First and foremost, food stylists need a deep understanding of good food and raw ingredients, and the role aesthetics plays in a recipe. Beyond adding visual accents to a meal through props and colorful garnishes, food stylists also tell stories through food. A food stylist can select or adjust a certain recipe to create a particular mood while understanding what accents should surround it, both in terms of flavor complements and appearances. Developing a good eye for how things look or are presented from a design perspective will serve you as well.

2. Consider going to culinary school

Studying the culinary arts will teach you just that: the art of food. Culinary school may or may not be expected by potential employers, though many will prefer it. And the knowledge you’ll get there is invaluable. You can find programs at culinary schools, vocational or trade schools, community colleges and some universities. These programs may take up to two years and often cover courses such as plate presentation and food science.

3. Attend a food styling workshop

If you don’t want to commit to a multiyear culinary school program, you can attend shorter food styling workshops. These can range from two days to two weeks and may be available online or in-person through culinary schools, chef colleges, restaurants and community centers. You can also schedule lessons with a private instructor.

4. Work in similar food jobs or assist a food stylist

Before you can work on your own, you’ll need food styling experience, probably assisting others.
Look for internships through private companies, job search sites and professional organizations like the International Association of Culinary Professionals. As you work as an intern or assistant, ask questions and attend photoshoots whenever possible. Network with other professionals and stay connected to those you meet on social media.

Working at a restaurant can also teach you the hustle involved with collaborating on plating a meal and expose you to things that will serve you later as a food stylist.
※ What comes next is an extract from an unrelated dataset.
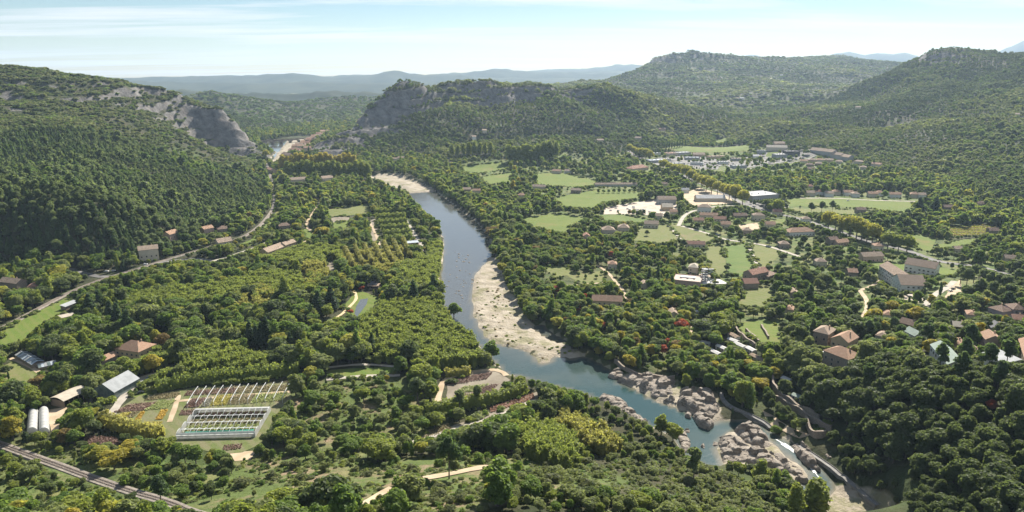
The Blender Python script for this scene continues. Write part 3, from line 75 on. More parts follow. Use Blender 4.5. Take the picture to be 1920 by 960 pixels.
ROCKS = [(4.5,[[62.0,419.9],[72.2,434.4],[77.3,432.6],[74.1,419.1],[66.0,415.8]],'pale rock ledge at the top of the rocky bank'),(6.5,[[68.4,413.4],[79.3,423.2],[92.1,421.6],[106.5,411.0],[100.1,390.5],[99.6,378.5],[89.3,385.4],[79.4,403.2]],'long layered pale rock bank above the green pool'),(8,[[97.9,376.4],[104.6,395.6],[117.8,401.6],[125.4,392.7],[122.0,369.7],[114.6,360.1],[106.4,369.7]],'broad hummocky rock mass behind the boulder in the pool'),(6,[[104.0,365.1],[112.5,371.7],[114.7,356.9],[110.4,350.2],[105.4,353.9]],'big rounded boulder standing in the river'),(2.5,[[100.0,365.1],[102.8,370.4],[104.9,367.7],[103.0,362.6]],'small dark rock left of the big river boulder'),(8,[[122.7,346.7],[133.3,356.3],[138.3,349.0],[140.1,331.9],[133.7,327.6],[124.9,335.2]],'tall smooth rock hump in the lower rapids'),(6,[[108.1,325.5],[113.4,342.0],[122.5,343.2],[125.3,331.9],[134.4,325.5],[137.1,314.2],[137.3,304.1],[127.6,306.4],[117.7,312.7],[108.2,312.7]],'wide fissured rock slab below the rapids'),(5,[[134.4,325.5],[141.0,324.4],[145.1,310.3],[144.2,298.5],[137.2,297.2],[135.2,311.2]],'ridged rock tongue at the lower end of the slab'),(7,[[148.7,333.6],[155.5,336.3],[158.2,325.5],[154.2,307.9],[150.1,312.7],[148.7,322.8]],'dark rock wall on the far side of the rapids'),(4,[[51.4,386.9],[56.5,395.6],[67.0,388.3],[71.2,374.4],[77.9,360.1],[72.8,356.9],[62.6,369.7]],'pale rock shelf on the near bank of the pool'),(3,[[89.8,349.0],[94.8,353.9],[97.5,339.1],[94.9,326.5],[90.1,325.5]],'bright stone strip at the near bank bend'),(2,[[105.9,330.8],[109.5,336.3],[111.4,335.2],[109.3,330.8]],'light rock lying in the pool near the slab'),(2,[[99.9,330.8],[102.5,336.3],[103.7,334.1],[102.1,330.3]],'small rock in the pool left of the light rock'),(2.2,[[96.1,347.8],[98.5,352.6],[100.2,350.2],[98.2,346.7]],'grey stone pair at the pool edge'),(5,[[161.8,330.8],[164.6,325.5],[164.4,310.3],[159.0,305.5],[158.4,316.2]],'brown rock bank below the walkway'),(4,[[168.8,285.4],[177.5,287.5],[180.3,281.2],[170.8,277.2]],'rock heap beside the sand at the bottom')]
STONES = [([-38.3,642.6],1.6),([-44.4,566.6],0.7),([-52.8,674.0],1.3),([-51.1,605.5],0.7),([-46.6,637.9],0.8),([-44.6,633.8],0.6),([-45.6,629.2],0.8),([-43.4,629.6],0.7),([-37.8,628.5],1.3),([-60.3,635.5],1.1),([-57.0,687.9],1.0),([-45.5,618.7],0.9),([-60.4,620.1],1.1),([-42.0,661.5],1.0),([-37.6,639.5],1.0),([-50.7,598.2],1.0),([-43.8,584.7],1.0),([-45.5,592.6],1.3),([-48.6,626.3],0.7),([-46.6,671.8],0.8),([-48.5,606.0],1.4),([-54.0,649.6],1.1),([-47.8,595.6],0.7),([-61.3,659.1],0.9),([-58.4,731.7],1.0),([-52.2,707.7],1.1),([-49.2,718.6],1.5),([-50.6,707.9],1.5),([-58.6,739.9],1.4),([-58.8,709.9],1.3),([-57.4,723.7],1.4),([-48.3,734.5],1.3),([-52.8,707.0],0.6),([-63.5,748.7],0.7),([-44.9,704.6],1.4),([-53.8,731.6],0.7)]
REGIONS = [('pine',[[-831.5,1071.5],[-728.6,1213.8],[-606.8,1255.0],[-464.3,1278.3],[-360.5,1015.2],[-344.1,806.6],[-376.4,694.2],[-532.5,652.0]]),('scrub',[[-1102.8,1457.8],[-2923.1,5163.3],[-1240.8,2946.2],[-565.6,1605.1],[-512.6,1385.9],[-606.8,1255.0],[-728.6,1213.8],[-831.5,1071.5]]),('suburb',[[175.3,974.4],[285.6,1016.4],[396.0,973.7],[496.3,851.6],[552.2,740.0],[401.8,528.5],[292.6,485.0],[219.6,445.2],[178.3,440.8],[177.9,519.5],[205.1,606.2],[160.5,720.3],[146.1,822.7]]),('rvalley',[[-125.3,1482.4],[0.0,1483.5],[279.0,1656.2],[300.6,1393.4],[321.2,1220.2],[454.0,1123.8],[684.3,1144.8],[536.1,850.9],[496.3,851.6],[396.0,973.7],[285.6,1016.4],[175.3,974.4],[89.5,808.9],[0.0,867.2],[-69.8,1123.8]]),('town',[[277.3,1570.6],[389.2,1695.1],[593.9,1690.4],[723.1,1573.3],[727.4,1388.3],[610.9,1318.8],[447.8,1318.1],[311.4,1393.7]]),('park',[[-5.8,726.2],[89.0,805.7],[167.6,727.9],[176.8,593.2],[133.6,464.1],[156.3,407.9],[122.1,382.7],[67.3,426.1],[36.3,492.7],[10.9,537.5]]),('oak',[[164.5,412.3],[181.1,388.3],[211.8,400.8],[211.9,344.7],[243.6,302.2],[179.6,209.2],[145.8,225.5],[163.1,316.6],[148.2,366.0]]),('mixpine',[[253.9,486.5],[285.6,473.4],[404.4,515.5],[240.5,297.8],[209.6,340.1],[213.5,404.0]]),('open',[[-120.2,234.3],[-135.0,299.8],[-107.7,312.6],[-83.4,302.5],[-59.0,284.4],[-15.5,299.6],[24.2,279.9],[-2.0,230.8],[-10.1,190.7]]),('young',[[5.3,311.0],[43.4,367.8],[82.0,344.1],[85.5,291.0],[49.8,261.2],[24.5,284.3]]),('garrigue',[[-57.9,204.5],[-39.0,222.8],[-11.7,224.3],[18.8,272.6],[53.7,282.7],[84.9,298.0],[111.3,291.2],[110.5,226.7]]),('openwood',[[-284.0,336.1],[-223.7,321.8],[-190.2,315.8],[-141.2,302.6],[-112.7,329.5],[-133.4,398.7],[-115.0,405.0],[-67.3,403.0],[-45.3,370.2],[-53.6,312.4],[-81.6,295.7],[-105.7,306.9],[-132.7,294.7],[-116.7,227.5],[-219.6,250.8]]),('garden',[[-147.4,486.4],[-145.4,561.9],[-113.1,584.4],[-106.5,547.5],[-122.0,497.7]]),('plain',[[-799.3,2286.1],[-776.8,3224.7],[-91.1,2020.6],[-230.8,5168.2],[-2538.5,5168.2],[-1206.9,2974.7]]),('bamboo',[[-119.3,495.8],[-112.3,532.8],[-90.1,558.1],[-72.1,558.4],[-57.2,543.9],[-44.0,490.2],[-30.7,468.3],[-17.4,438.5],[-22.9,426.3],[-41.7,419.4],[-69.8,421.3],[-96.7,433.6],[-111.7,452.6]]),('bamboo',[[-113.9,664.4],[-79.9,778.3],[-71.4,725.3],[-70.5,659.1],[-65.3,606.3],[-77.9,568.6],[-103.6,600.3]]),('bamboo',[[-329.9,568.4],[-291.5,584.4],[-264.0,609.6],[-242.6,646.1],[-173.1,617.2],[-167.0,576.1],[-216.3,558.1],[-246.4,543.8],[-277.1,543.7],[-311.0,533.1]]),('bamboo',[[-223.4,429.0],[-202.9,457.5],[-164.4,438.0],[-153.3,405.4],[-175.4,397.2],[-207.9,403.0]]),('bamboo',[[1.4,333.1],[14.8,350.8],[26.9,333.0],[31.3,280.9],[22.1,256.9],[9.5,278.5]]),('bamboo',[[-280.9,707.6],[-276.6,743.5],[-188.6,744.5],[-172.0,675.0],[-233.4,665.4]]),('bamboo',[[-243.9,407.6],[-245.7,452.7],[-229.9,442.9],[-213.2,407.3],[-228.7,391.5]]),('bamboo',[[30.5,636.2],[27.2,684.9],[22.4,706.8]]),('bamboogold',[[24.0,354.7],[30.8,357.3],[53.9,307.7],[47.0,288.1],[37.1,298.7]]),('bamboogold',[[-178.3,701.3],[-121.3,747.7],[-107.6,668.0],[-117.6,639.2],[-165.7,648.1]]),('bamboogold',[[-239.9,572.2],[-220.3,596.0],[-202.8,571.8],[-199.7,535.7],[-223.2,529.1]]),('bamboogold',[[-210.6,668.7],[-183.8,668.4],[-166.5,595.3],[-186.7,595.6]])]
HEDGES = [('bamboo',7,8,[[-191.3,947.0],[-151.7,954.3]],'farthest of six clipped bamboo rows in the plantation'),('bamboo',7,8,[[-180.7,908.2],[-143.8,916.3]],'second farthest of six clipped bamboo rows in the plantation'),('bamboo',7,8,[[-171.0,873.2],[-136.5,881.5]],'third farthest of six clipped bamboo rows in the plantation'),('bamboo',7,8,[[-162.0,840.8],[-129.8,849.5]],'third nearest of six clipped bamboo rows in the plantation'),('bamboo',7,8,[[-153.7,810.7],[-123.6,819.9]],'second nearest of six clipped bamboo rows in the plantation'),('bamboo',7,8,[[-145.6,781.0],[-117.6,790.9]],'nearest of six clipped bamboo rows in the plantation'),('bamboo',8,7,[[-218.5,392.3],[-204.7,401.2],[-180.9,408.7],[-158.7,413.8],[-139.6,419.0]],'long bright bamboo hedge behind the frame beams'),('bamboogold',7,6,[[-229.4,353.0],[-214.3,344.6],[-199.9,339.4],[-189.3,335.4]],'curved golden bamboo hedge below the orange beds'),('bamboogold',5,5,[[-42.8,414.4],[-27.8,417.5]],'short clipped bamboo hedge by the netted garden'),('bamboo',6,6,[[-49.3,364.2],[-31.3,370.6],[-12.7,377.2],[8.2,391.4]],'bamboo strip above the red plant rows'),('bamboo',5,3,[[-244.8,375.1],[-238.3,379.3]],'square dark hedge in front of the grey shed roof'),('oak',4,3,[[-249.6,368.4],[-243.4,371.0]],'clipped dark hedge below the cream barn'),('bamboogold',4,9,[[-179.9,725.3],[-157.7,661.5]],'first golden bamboo file from the left in the lower plantation'),('bamboogold',4,9,[[-171.0,731.9],[-149.5,667.6]],'second golden bamboo file from the left in the lower plantation'),('bamboogold',4,9,[[-161.9,738.8],[-141.0,673.5]],'third golden bamboo file from the left in the lower plantation'),('bamboogold',4,9,[[-152.7,745.6],[-132.4,679.3]],'fourth golden bamboo file from the left in the lower plantation'),('bamboogold',4,9,[[-143.3,752.9],[-123.6,685.4]],'fifth golden bamboo file from the left in the lower plantation'),('bamboogold',4,9,[[-133.8,760.3],[-114.7,691.6]],'sixth golden bamboo file from the left in the lower plantation'),('bamboogold',4,9,[[-124.1,767.5],[-105.7,698.1]],'seventh golden bamboo file from the left in the lower plantation')]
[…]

Beyond restaurant or catering work, you might consider assisting a food photographer or working for a marketing agency that focuses on the food and restaurant industry.

5. Gather tools of the trade

As a food stylist, part of the creativity involved with the job comes with being able to manipulate a food’s appearance, which sometimes comes easier if you keep a toolkit of items that help convey a meal’s deliciousness through a lengthy photoshoot. For instance, glycerin is often used to preserve foods, and food stylists frequently use everyday items like cotton swabs, toothpicks, tongs, tweezers and latex gloves to handle food to make it picture perfect.

6. Start building an impressive portfolio

Even if you’ve only worked as an assistant or intern, you should ask every photographer you work with for permission to use images of your food styling work for your portfolio. If you need a wider breadth of experience to boost your portfolio, you can reach out to up-and-coming food photographers to collaborate on building your portfolios together.

7. Learn skills beyond the dinner table

Food stylists typically work with an entire crew of other creative professionals, like photographers, art directors and producers, to come up with ideas, outline specific shots and translate client needs into art. While creativity and a good palate will get you far in the world of food styling, there are many other skills that can prove useful. Consider developing skills that can help you better collaborate with a team, stand out from other candidates and enhance your work as a food stylist, such as photography, design, marketing and business skills. Food stylists should also have a basic understanding of the elements of food, how they work together, how food changes in different environments and ways to keep food looking good over the course of a photo or film shoot.